My (Delayed) Wedding Ceremony


 Of all my Personal Stories on this site, this should be the most important one that I have to write about - at least up till now. 

Last week was my wedding ceremony. I was married to Janine in early 2020 already, so the feeling of getting married wasn't there. I thought of it as more of a performance for my immediate family and Janine's family and friends. 

It was a practical task for me (I am very conscious of the difference in excitement between Janine and me). We wanted something meaningful, memorable and most of all, manageable. We were remotely coordinating this from Malaysia with various parties in the Philippines, so we couldn't afford to be too micromanaging or particular with some of the details. Janine had friends and family helping us on the other side, and the rest we had to leave it up to the experts. 

I'm not sure what I was expecting. The day went by quietly for me. I know Janine was extremely engaged, with so many people talking to her, telling her things, making her up, etc. I wanted to help, but I realised the best help I could give was to get out of their way. For the most part, I was in my room just taking a rest, reading or meditating. 

Where I could, I spent time with my family, making sure that they were comfortable and reminiscing about some good ol' times. My nephews had a great time at the villa with a pool, and I'm glad they had fun. I would feel quite bad if the kids had nothing to do the whole time. 

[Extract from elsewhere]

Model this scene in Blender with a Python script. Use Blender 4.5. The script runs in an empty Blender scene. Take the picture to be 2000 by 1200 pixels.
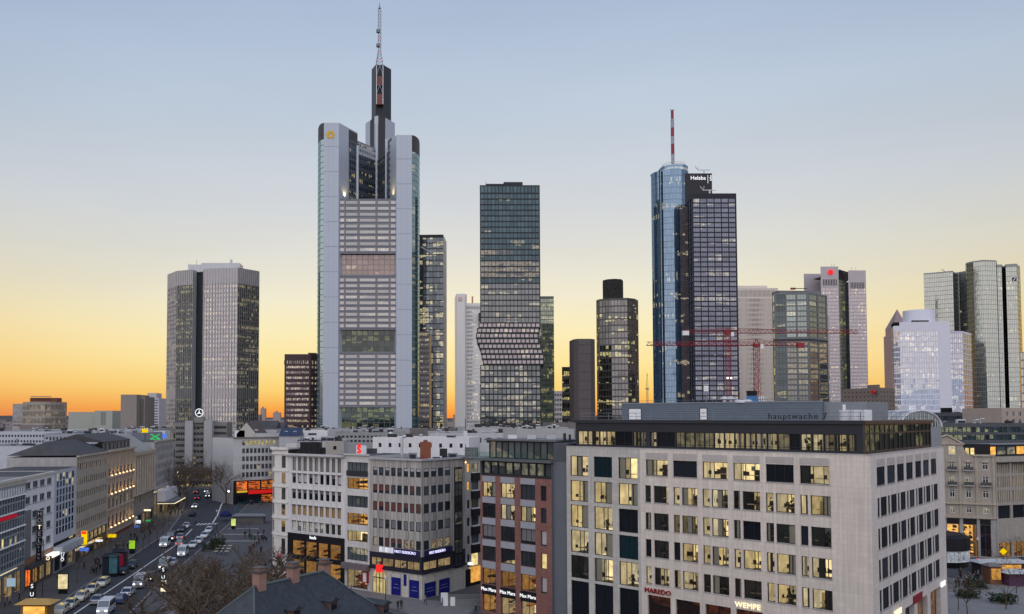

The photography and video shooting session were quite tiring but worth it. Here's the result of that:
https://www.facebook.com/12masters/posts/555893299237272

I am very impressed with their professionalism and standard, and that photography and video shooting session was one of the wedding highlights. The other highlight was when we said our marriage vows. I don't have a written copy of Janine's (yet), but here's mine:
I met you when I was a consultant, in which confidence has always been a struggle. Did I have too much of it? Or too little?
You taught me that there's wisdom in humility.
You gave me the strength I need to stand up for what I believe.
Even against a thousand that think I'm wrong, all I have to do is hear you say I'm right, and I'll go against that thousand. 
Similarly, even if a thousand think that I'm right, all I have to do is hear you say I'm wrong, and I'll back down away from that thousand.
Ikaw ang nagpapalakas sa akin mahal ko.
For that I promise, I will always listen.

I met you when I was headstrong, arrogant and pushy. I had a pride that carried me through my career, but that same pride made me loud and rough.
I was unkind to my parents and did not have the strength to pull my family together.
You taught me that there's strength only through gentleness, and that gentleness comes through happiness.
Since then, my family have gotten much closer together.
Ikaw ang nagpapasaya sa akin mahal ko.
For that I promise, I will always be gentle.

I met you when I did not understand love. I sought high and low for the meaning of love. I've asked many people what love is - confusing and contradicting were their answers.
You taught me what love is - not by giving me answers, but by showing me how you love me.
I do not need to look further than a smile from you every morning now.

Every day of your love is enough for my life.
Mahal na mahal x10 kita mahal ko, higit pa sa dati.
For that, I promise, more than anything else in the world, I will always love you, forevermore. 


All in all, this is our first trip out of Malaysia since the lockdowns, so it was pretty exciting but tiring. I'm really glad I only need to do this once.